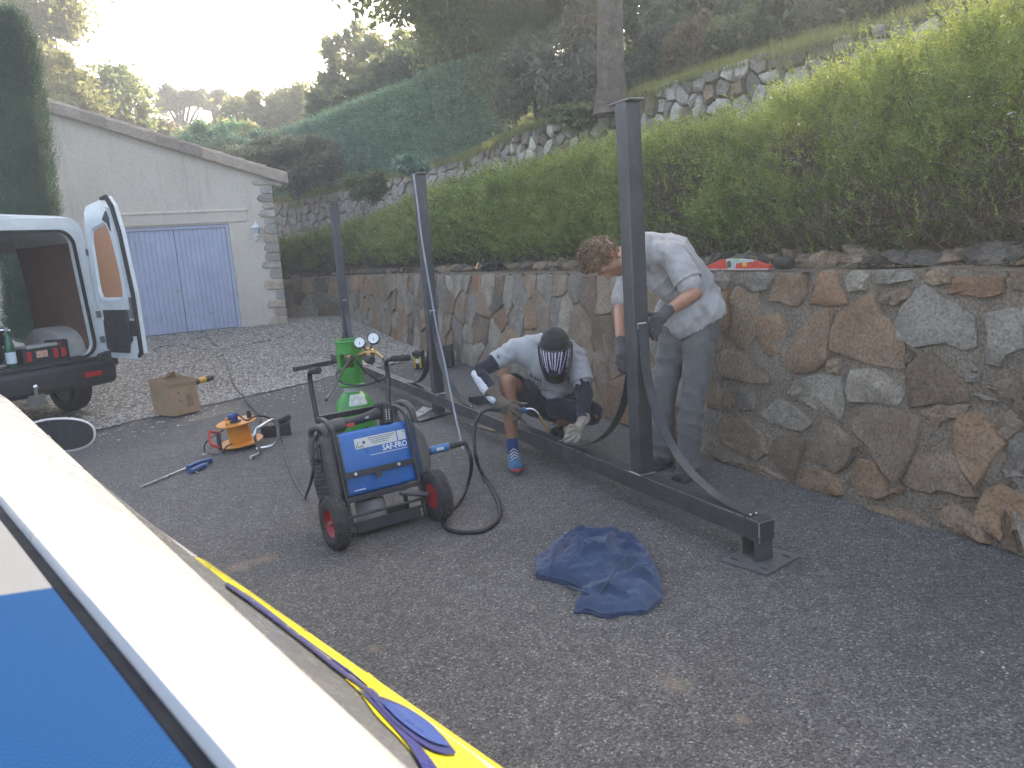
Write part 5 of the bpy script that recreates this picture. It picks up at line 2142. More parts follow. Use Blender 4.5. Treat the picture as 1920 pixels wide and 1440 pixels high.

----------------

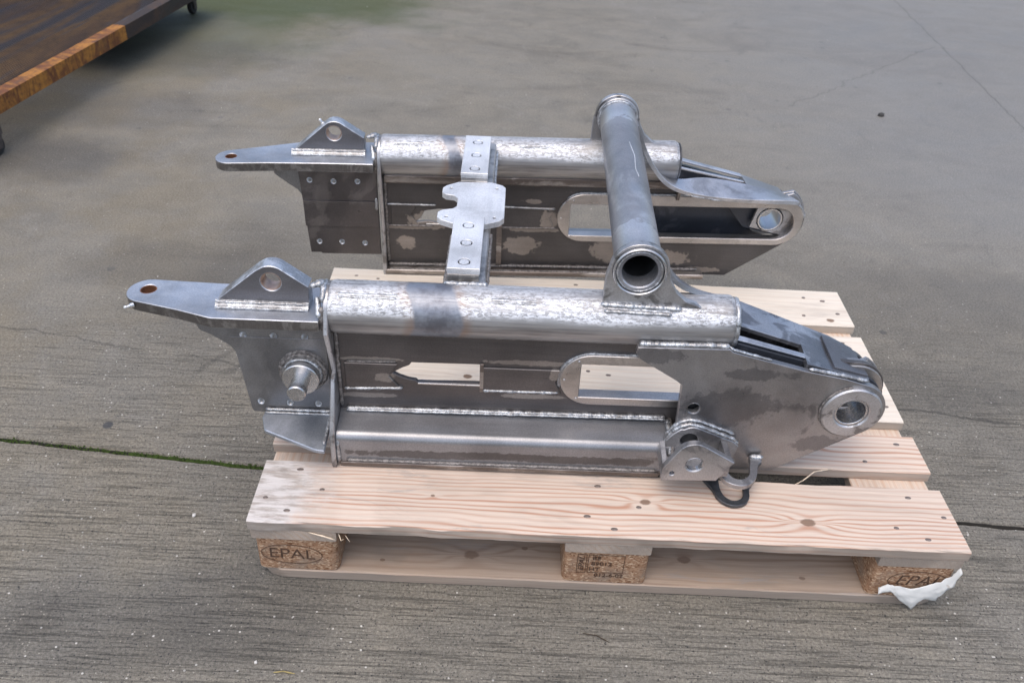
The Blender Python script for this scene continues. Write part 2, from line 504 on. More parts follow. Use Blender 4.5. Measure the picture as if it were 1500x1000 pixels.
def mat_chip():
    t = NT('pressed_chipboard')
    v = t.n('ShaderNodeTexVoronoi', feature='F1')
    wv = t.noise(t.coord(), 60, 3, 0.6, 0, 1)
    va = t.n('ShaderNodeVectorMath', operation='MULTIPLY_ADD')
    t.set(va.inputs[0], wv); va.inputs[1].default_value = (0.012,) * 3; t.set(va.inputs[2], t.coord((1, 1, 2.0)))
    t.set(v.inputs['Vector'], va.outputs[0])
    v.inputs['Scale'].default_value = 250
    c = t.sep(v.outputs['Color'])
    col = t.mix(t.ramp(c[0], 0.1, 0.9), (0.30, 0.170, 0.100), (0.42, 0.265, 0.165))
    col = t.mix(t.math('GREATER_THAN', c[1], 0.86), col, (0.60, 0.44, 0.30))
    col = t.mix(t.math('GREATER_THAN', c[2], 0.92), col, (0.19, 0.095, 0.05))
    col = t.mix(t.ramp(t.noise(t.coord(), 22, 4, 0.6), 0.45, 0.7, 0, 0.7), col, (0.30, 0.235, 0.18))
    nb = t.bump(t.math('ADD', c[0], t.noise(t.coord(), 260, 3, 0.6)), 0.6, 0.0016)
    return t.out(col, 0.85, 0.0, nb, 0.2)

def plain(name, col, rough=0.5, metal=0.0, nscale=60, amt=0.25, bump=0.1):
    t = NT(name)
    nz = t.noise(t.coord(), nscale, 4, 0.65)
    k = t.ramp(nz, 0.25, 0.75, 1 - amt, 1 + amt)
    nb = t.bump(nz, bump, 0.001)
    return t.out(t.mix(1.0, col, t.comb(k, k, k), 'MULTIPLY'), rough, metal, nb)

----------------

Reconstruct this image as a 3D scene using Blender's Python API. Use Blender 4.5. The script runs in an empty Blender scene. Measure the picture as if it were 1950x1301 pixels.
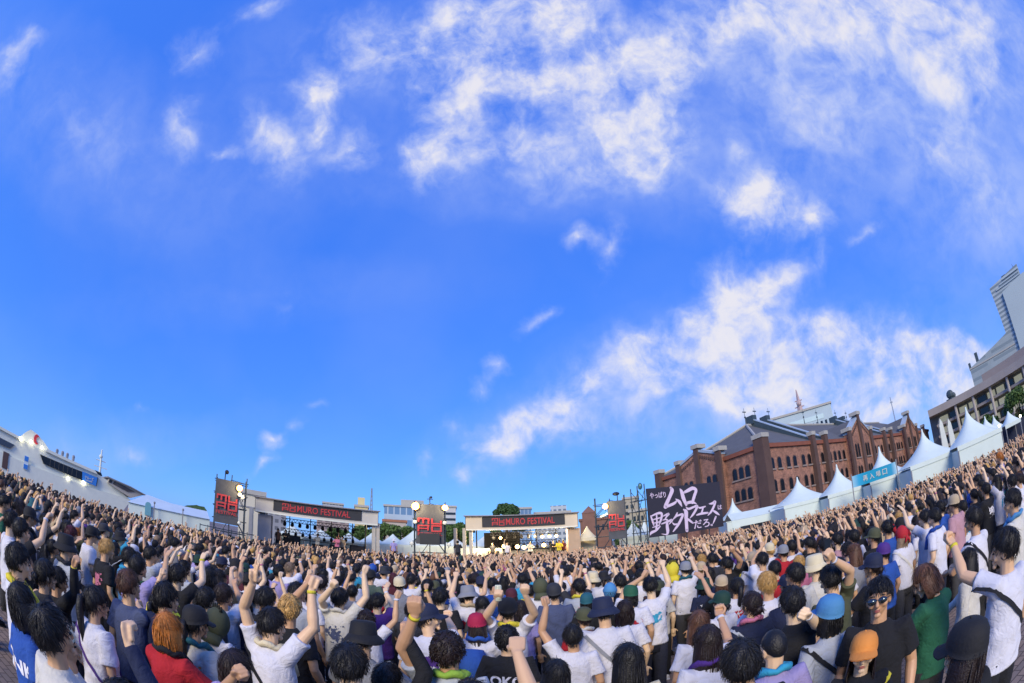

----------------

# Instructions to follow:
In the material above, locate the line containing "The Blender Python" and the line containing "rough, metal, nb)". Transcribe exactly those two lines and every line between them, and nothing more.

# Reply to the task:
The Blender Python script for this scene continues. Write part 2, from line 504 on. More parts follow. Use Blender 4.5. Measure the picture as if it were 1500x1000 pixels.
def mat_chip():
    t = NT('pressed_chipboard')
    v = t.n('ShaderNodeTexVoronoi', feature='F1')
    wv = t.noise(t.coord(), 60, 3, 0.6, 0, 1)
    va = t.n('ShaderNodeVectorMath', operation='MULTIPLY_ADD')
    t.set(va.inputs[0], wv); va.inputs[1].default_value = (0.012,) * 3; t.set(va.inputs[2], t.coord((1, 1, 2.0)))
    t.set(v.inputs['Vector'], va.outputs[0])
    v.inputs['Scale'].default_value = 250
    c = t.sep(v.outputs['Color'])
    col = t.mix(t.ramp(c[0], 0.1, 0.9), (0.30, 0.170, 0.100), (0.42, 0.265, 0.165))
    col = t.mix(t.math('GREATER_THAN', c[1], 0.86), col, (0.60, 0.44, 0.30))
    col = t.mix(t.math('GREATER_THAN', c[2], 0.92), col, (0.19, 0.095, 0.05))
    col = t.mix(t.ramp(t.noise(t.coord(), 22, 4, 0.6), 0.45, 0.7, 0, 0.7), col, (0.30, 0.235, 0.18))
    nb = t.bump(t.math('ADD', c[0], t.noise(t.coord(), 260, 3, 0.6)), 0.6, 0.0016)
    return t.out(col, 0.85, 0.0, nb, 0.2)

def plain(name, col, rough=0.5, metal=0.0, nscale=60, amt=0.25, bump=0.1):
    t = NT(name)
    nz = t.noise(t.coord(), nscale, 4, 0.65)
    k = t.ramp(nz, 0.25, 0.75, 1 - amt, 1 + amt)
    nb = t.bump(nz, bump, 0.001)
    return t.out(t.mix(1.0, col, t.comb(k, k, k), 'MULTIPLY'), rough, metal, nb)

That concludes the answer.